The Red Cross, which used defense force helicopters to bring in emergency generators, satellite communications and water supplies, said water in the town was running out.

Mark Solomon, a leader of South Island indigenous Maori Ngai Tahu tribe, which has tourism and fisheries businesses around Kaikoura, said a local Maori meeting spot had received 1,000 people since Monday morning. Many slept overnight in the communal hall or in vehicles outside.

The tribe had fed them with crayfish, a delicacy for which the South Island town is famous. With no power, the tanks that hold the expensive crustaceans had stopped pumping.

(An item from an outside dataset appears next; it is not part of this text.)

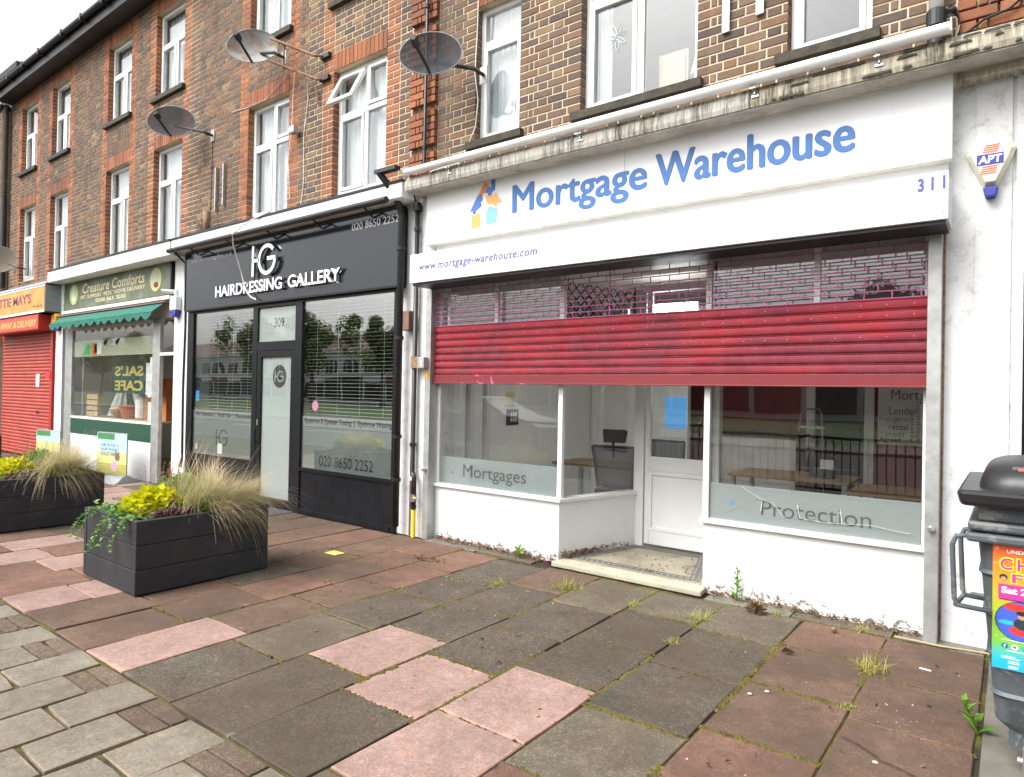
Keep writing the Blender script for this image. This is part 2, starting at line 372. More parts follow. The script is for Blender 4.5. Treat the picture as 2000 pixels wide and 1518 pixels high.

“It’s better to use the food than throw it in the rubbish,” Solomon told Reuters by telephone.

AFTERSHOCKS, WIND AND RAIN

China chartered four helicopters to evacuate about 40 nationals from Kaikoura, mostly elderly and children, late on Monday, said Liu Lian, a Chinese consular official in Christchurch.

One Chinese citizen was treated for a minor head injury, Liu said, and 60 would be evacuated on Tuesday.

“They have been trapped in Kaikoura for a couple of days, some are maybe scared, they have some mental stress,” Liu told Reuters, adding that many planned to continue traveling elsewhere in New Zealand, however.

Other tourists also planned to continue trips, and travel agencies said they saw no drop-off in bookings, easing concerns about a major hit to the industry, New Zealand’s biggest export earner.

Gale-force winds and rain were hampering recovery efforts, and hundreds of aftershocks rocked the region, one of magnitude 5.4 being felt strongly in Wellington.

Finance Minister Bill English said the government was well positioned to tackle an expected repair bill running into the billions of dollars, with low debt and budget surpluses.

“We are in about as good a shape as we could be to deal with this natural disaster,” English told parliament.

Civil Defense estimated the quakes caused 80,000 to 100,000 landslides. New Zealand media reported that three cows filmed stranded on a small patch of grass surrounded by landslips had been rescued by a farmer.

Acting Civil Defense Minister Gerry Brownlee said New Zealand had accepted an offer of two U.S. Navy helicopters from the USS Sampson destroyer, besides an offer of help from the Japanese military.

By the weekend, authorities hoped to reopen an inland road to Kaikoura from the south, he said.

Workers have begun returning to Wellington’s business district, which had been closed off on Monday to assess the risk to buildings.

Several blocks were damaged, including the offices of Statistics New Zealand, which halted the release of economic data and said it would take months to return to the building.

An A-League soccer match set for Saturday between the Wellington Phoenix and Australia’s Melbourne Victory has been postponed because of damage to Wellington’s 34,000-seat Westpac Stadium, officials said.

New Zealand lies on the seismically active “Ring of Fire”, a 40,000-km arc of volcanoes and ocean trenches girdling much of the Pacific Ocean.

Christchurch is still recovering from a 6.3 magnitude quake in 2011 that killed 185 people.